Turkey’s latest attempt this week to illegally stake out maritime zones in the central and east Mediterranean by signing another agreement with the provisional – and now expired – Libyan government in Tripoli, and the immediate rejection by the strife-plagued country’s legislature, dominated diplomatic activity in Athens a day later.
The agreement, a MoU potentially allowing Turkey and Turkish firms the “right” to explore for hydrocarbons as close as seven nautical miles from the fifth largest island in the Mediterranean – Crete – was greeted with celebratory reaction by Turkish officials and media in Turkey. Conversely, it generated sharp reactions by Athens, the EU and, just as importantly, Libyan lawmakers, especially in the east of the large North African country.
Among others, the up-until-now Libyan oil minister, Mohamed Aoun, was forced out of office this month after denouncing the provisional Dbeibeh government in Tripoli for passing a “…suspicious oil agreement with Turkey to exploit oil and gas in offshore area near Tobruk in eastern Libya.”
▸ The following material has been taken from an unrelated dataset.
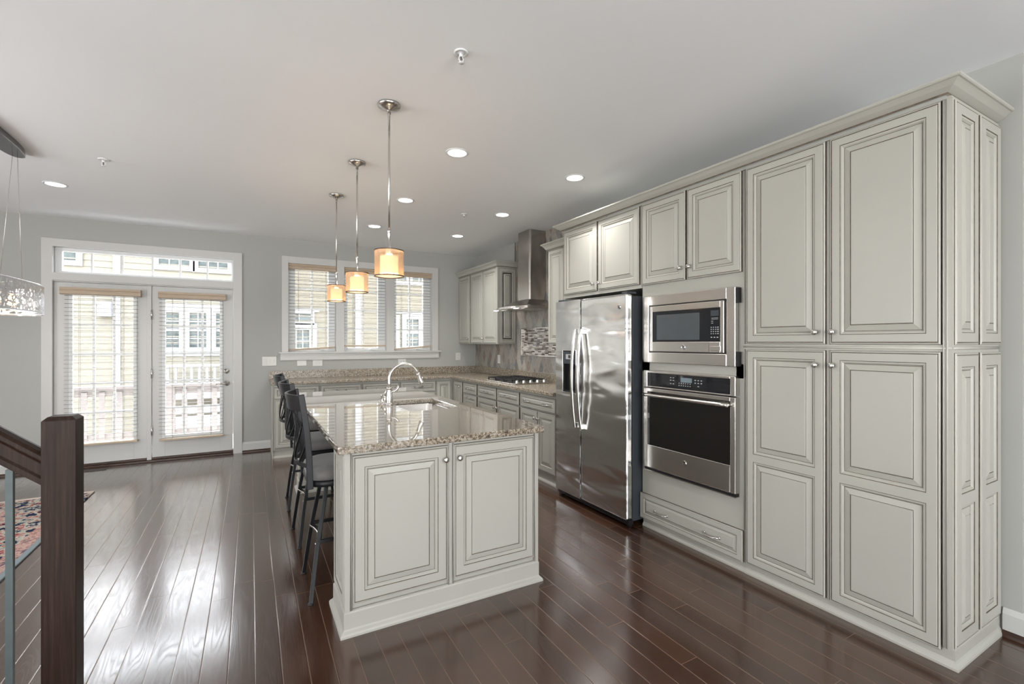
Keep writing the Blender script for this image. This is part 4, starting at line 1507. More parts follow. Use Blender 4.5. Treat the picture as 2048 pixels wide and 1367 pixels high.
# ------------------------------------------------------------------ RANGE HOOD
hd_ = thing('range_hood', 'stainless chimney range hood with curved canopy above the cooktop', 'range hood', (2.95, 4.925, 1.79))
hy = 4.925
du = MB()
def duct_loop(w2, dp_, z):
    r = 0.03
    pts = [(TX - 0.001, hy - w2, z)]
    for k in range(7):
        a_ = pi / 2 * k / 6
        pts.append((XR - dp_ + r - r * sin(a_), hy - w2 + r - r * cos(a_), z))
    for k in range(7):
        a_ = pi / 2 * k / 6
        pts.append((XR - dp_ + r - r * cos(a_), hy + w2 - r + r * sin(a_), z))
    pts.append((TX - 0.001, hy + w2, z))
    return [Vector(p) for p in pts]
du.rings([duct_loop(0.146, 0.243, 2.392), duct_loop(0.146, 0.243, ZC - 0.0005)], smooth=False)
obj('upper_duct', du, 'hood', hd_)
du = MB()
du.rings([duct_loop(0.149, 0.247, 1.905), duct_loop(0.149, 0.247, 2.398)], smooth=False)
obj('lower_duct', du, 'hood', hd_)
ca = MB()
def canopy_loop(w2, d0, bulge, z, n=20):
    pts = [(TX - 0.001, hy - w2, z)]
    for k in range(n + 1):
        s_ = -1 + 2 * k / n
        pts.append((XR - d0 - bulge * (1 - s_ * s_), hy + s_ * w2, z))
    pts.append((TX - 0.001, hy + w2, z))
    return [Vector(p) for p in pts]
ca.rings([canopy_loop(0.370, 0.405, 0.100, 1.818), canopy_loop(0.30, 0.37, 0.070, 1.838), canopy_loop(0.165, 0.262, 0.012, 1.912)], smooth=False)
obj('canopy', ca, 'hood', hd_)
ba = MB()
ba.rings([canopy_loop(0.384, 0.415, 0.110, 1.790), canopy_loop(0.384, 0.415, 0.110, 1.8185)], smooth=False)
obj('canopy_band', ba, 'steel', hd_, 0.002)
for y_ in (hy - 0.2, hy + 0.2):
    obj('filter', MB().box(2.72, 3.03, y_ - 0.15, y_ + 0.15, 1.786, 1.7905), 'nickel', hd_)
for y_ in (hy - 0.25, hy + 0.25):
    obj('hood_lamp', MB().lathe([(0.03, 0), (0.03, -0.004), (0.0, -0.005)], (2.665, y_, 1.7895), 'z', 16), 'lens', hd_)
obj('button_strip', MB().box(2.640, 2.648, hy - 0.06, hy + 0.06, 1.797, 1.812), 'black', hd_)

# ------------------------------------------------------------------ COOKTOP
ck = thing('cooktop', 'stainless gas cooktop with black cast iron grates on the granite', 'cooktop', (2.80, 4.90, CT1))
ky0, ky1, kx0, kx1 = 4.53, 5.28, 2.565, 3.075
obj('tray', MB().box(kx0, kx1, ky0, ky1, CT1 + 0.0003, CT1 + 0.013), 'steel', ck, 0.005)
for gi, (ga, gb) in enumerate(((4.655, 4.855), (4.862, 5.062), (5.069, 5.268))):
    g = MB()
    z_ = CT1 + 0.046
    xa, xb = kx0 + 0.035, kx1 - 0.03
    for y_ in (ga + 0.006, gb - 0.006): g.box(xa, xb, y_ - 0.006, y_ + 0.006, z_ - 0.012, z_)
    for x_ in (xa + 0.006, xb - 0.006): g.box(x_ - 0.006, x_ + 0.006, ga, gb, z_ - 0.0125, z_ - 0.0005)
    xm, ym = (xa + xb) / 2, (ga + gb) / 2
    g.box(xm - 0.006, xm + 0.006, ga, gb, z_ - 0.0123, z_ - 0.0003)
    for cxx in ((xa + xm) / 2, (xm + xb) / 2):
        for k in range(4):
            an = pi / 4 + k * pi / 2
            g.tube([(cxx + cos(an) * 0.028, ym + sin(an) * 0.024, z_ - 0.004), (cxx + cos(an) * 0.105, ym + sin(an) * 0.085, z_ - 0.004)], None, flat=(0.010, 0.012), up=(0, 0, 1))
    for x_ in (xa + 0.006, xb - 0.006):
        for y_ in (ga + 0.006, gb - 0.006):
            g.box(x_ - 0.006, x_ + 0.006, y_ - 0.006, y_ + 0.006, CT1 + 0.012, z_ - 0.006)
    obj('grate', g, 'iron', ck)
    for cxx in ((xa + xm) / 2, (xm + xb) / 2):
        obj('burner', MB().lathe([(0.045, 0), (0.045, 0.008), (0.036, 0.010), (0.036, 0.018), (0.030, 0.020), (0, 0.020)], (cxx, ym, CT1 + 0.013), 'z', 18), 'iron', ck)
for k in range(5):
    kb = MB()
    c_ = (kx0 + 0.065 + k * 0.092, 4.588, CT1 + 0.013)
    kb.lathe([(0.024, 0), (0.024, 0.004), (0.019, 0.006), (0.017, 0.026), (0.014, 0.029), (0, 0.029)], c_, 'z', 18)
    kb.box(c_[0] - 0.005, c_[0] + 0.005, c_[1] - 0.018, c_[1] + 0.018, c_[2] + 0.02, c_[2] + 0.036)
    obj('knob', kb, 'chrome', ck)

# ------------------------------------------------------------------ ISLAND
IT0, IT1 = 0.873, 0.910
IX0, IX1, IY0, IY1 = 0.352, 1.497, 2.284, 4.965
HX0, HX1, HY0, HY1 = 0.985, 1.372, 3.235, 3.880
def round_rect(x0, x1, y0, y1, r, k=6):
    pts = []
    for cx_, cy_, a0 in ((x1 - r, y1 - r, 0), (x0 + r, y1 - r, pi / 2), (x0 + r, y0 + r, pi), (x1 - r, y0 + r, 3 * pi / 2)):
        for i in range(k + 1):
            a_ = a0 + pi / 2 * i / k
            pts.append((cx_ + r * cos(a_), cy_ + r * sin(a_)))
    return pts
it = obj('island_countertop', MB().plate(round_rect(IX0, IX1, IY0, IY1, 0.012, 3), [round_rect(HX0, HX1, HY0, HY1, 0.05)], IT0, IT1), 'granite', None, 0.007, 3)
tag(it, 'polished brown granite island countertop with an undermount sink cutout', 'countertop')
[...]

What followed was a high-profile reference by Libya’s foreign minister, Najla El Mangoush, who spoke next to Turkish FM Mevlut Cavusoglu during a joint press conference, to the fact that the original 2019 agreement between Tripoli and Ankara has not been ratified. The latter also dampened the initial festive atmosphere by Erdogan-led and poll-trailing AKP government.
Hours after a beaming Cavusoglu penned the latest MoU in Tripoli on Monday, the speaker of Libya’s House of Representatives, Aguila Saleh, said the previously unannounced deal was “illegal”.
Saleh and other lawmakers said the provisional Dbeibeh government’s mandate has ended, meaning that the latter is not authorized to broker international deals. Additionally, opposing Libyan lawmakers said the country is deprived of maritime zones under the contentious agreement.
Opposition to the latest instance of “Turkography” in Mediterranean waters was summed up later on Monday evening, when an announcement by the Libyan House of Representatives stated that the agreement “…isn’t even worth the ink with which it was printed.”